Hancurnya Etika Politik

Senin, 09 Februari 2015 - 10:03 WIB
ILUSTRASI.

“Kehidupan ini memang penuh kesibukan, tapi selalu ada waktu untuk sopan santun dan manis budi”. (Anom).

Kata kata bijak di atas barangkali sangat relevan dengan kehidupan politik di negeri ini. Sesibuk apapun kita etika dan sopan santun tak boleh dilabrak. Memang di negeri kita, gonjang ganjing perpolitikan sangat dominan, akan tetapi minim etika. Perilaku dan gerak gerik para elite politik sudah melampaui batas akal sehat.

Lihatlah di Dewan Perwakilan Rakyat seakan akan tidak ada lagi etika, rasa malu, sudah bermuka tembok dan tak ada rasa bersalah. Mulai dari rentetan kasus suap, korupsi, rekening gendut, penyebar video porno dan yang sangat menyedihkan yaitu berebut jabatan. Pesta narkoba yang melibatkan elite politik dan terlihat pula otak yang dikalahkan oleh otot. Ada lagi di DPR orang yang hobi ngomong, tanpa disaring pantas tak pantasnya. Kata katanya kasar, menjijikkan dan sedihnya pula mereka dari partai Islam. Sudahlah muka jelek, bicaranya lebih jelek lagi. Sayang orang orang ini dipelihara oleh partai dan dipilih oleh rakyat.

Ada pula anggota DPR merasa hebat, ingin terkenal, vokal, tapi ia lupa terkenal karena tidak berakhlak dan licik. Kita kutip lagi kata orang bijak, “Lebih baik dikenal bodoh daripada terkenal licik” (Brown). Sepertinya negeri ini bergeser dari negeri beradab ke negeri yang biadab. Memang peradaban merupakan salah satu persoalan penting termasuk di Indonesia. Ironisnya bangsa yang mengklaim diri sebagai bangsa yang berbudaya luhur nenek moyang ini tengah menderita sakit parah peradaban. Sama sekali telah hilang keluhuran budi pekerti. Sebagai gantinya dan yang dipertontonkan adalah segala bentuk kecurangan, culas, licik dan mementingkan diri sendiri, menganggap rakyat hanya manusia kelas dua.

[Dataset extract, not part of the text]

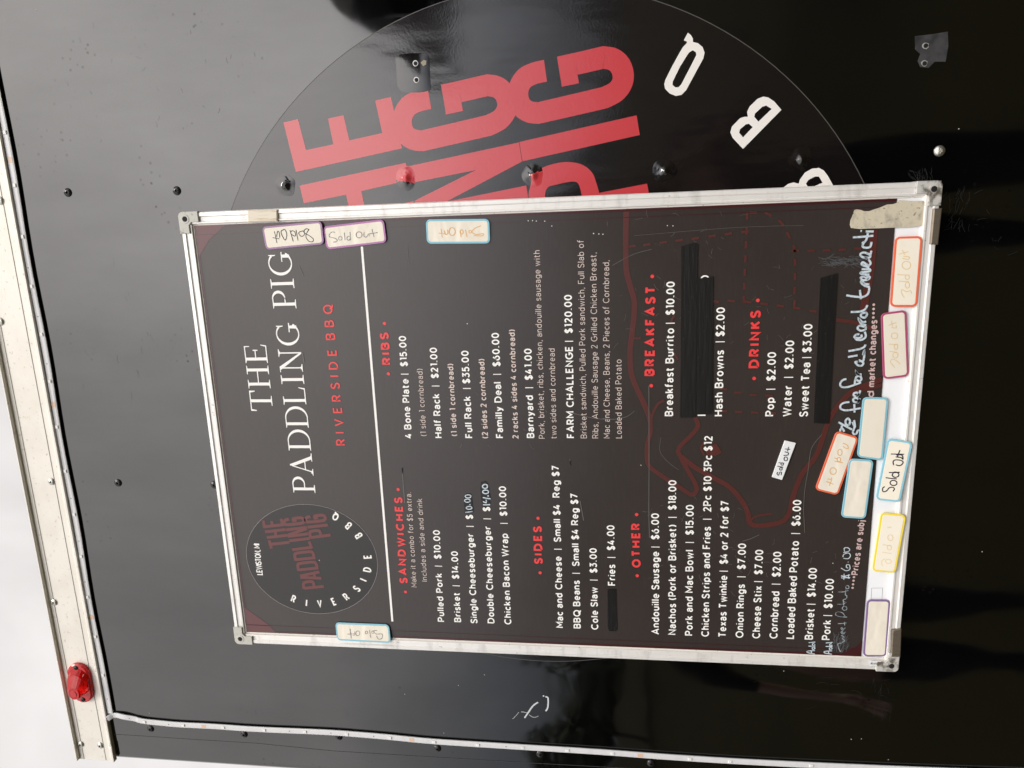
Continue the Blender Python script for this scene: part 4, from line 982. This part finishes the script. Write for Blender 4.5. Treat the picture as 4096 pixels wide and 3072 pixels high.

Merekalah segala-galanya, telah menjadi manusia setengah dewa, apa iya? Pertanyaan berikut apa yang salah di negeri ini, jawabannya tentu variatif sesuai sudut pandang masing masing. Namun ada kesamaan jawaban, bahwa yang salah kita semua termasuk rakyat kecil. Elite partai salah melakukan rekrutmen, maka jangan heran ada anggota legislatif dari preman, penganggur, tidak mengerti politik dan seterusnya. Ditambah lagi partai politik miskin ideologi, partai hanya punya azas sehingga tiada perbedaan antarpartai.

Politisi sangat mudah pindah partai, koalisi sangat pragmatis. Menurut Abdullah Toha (Mantan ketua Badan Kerja Sama Antar Parlemen DPR): “Yang terjadi akhir akhir ini di DPR, seperti preman memperebutkan wilayah. Ini wilayahku, itu wilayahmu. Jika perlu saya menggunakan otot melawan kamu. Saya wakil partai, bukan wakil rakyat, kesetiaan saya hanya kepada partai. Persis seperti ketaatan anggota preman kepada pemimpinnya”. Rakyat juga bersalah, karena dengan mudahnya memilih pemimpin hanya karena iming-iming murahan, tanpa memikirkan layak atau kepantasan. Rakyat juga harus melek politik sehingga tidak menjadi bulan-bulanan aktor aktor politik. Kehidupan demokrasi kita di satu sisi menjadi sebuah model dan dipuji oleh bangsa bangsa lain. Namun di sisi lain sedang mengalami krisis terutama etika dan sopan santun. Saling menuduh, saling menjegal, saling bantah, malah sudah menuju ke fitnah. Itulah yang dipertontonkan sebagian besar politisi kepada rakyat.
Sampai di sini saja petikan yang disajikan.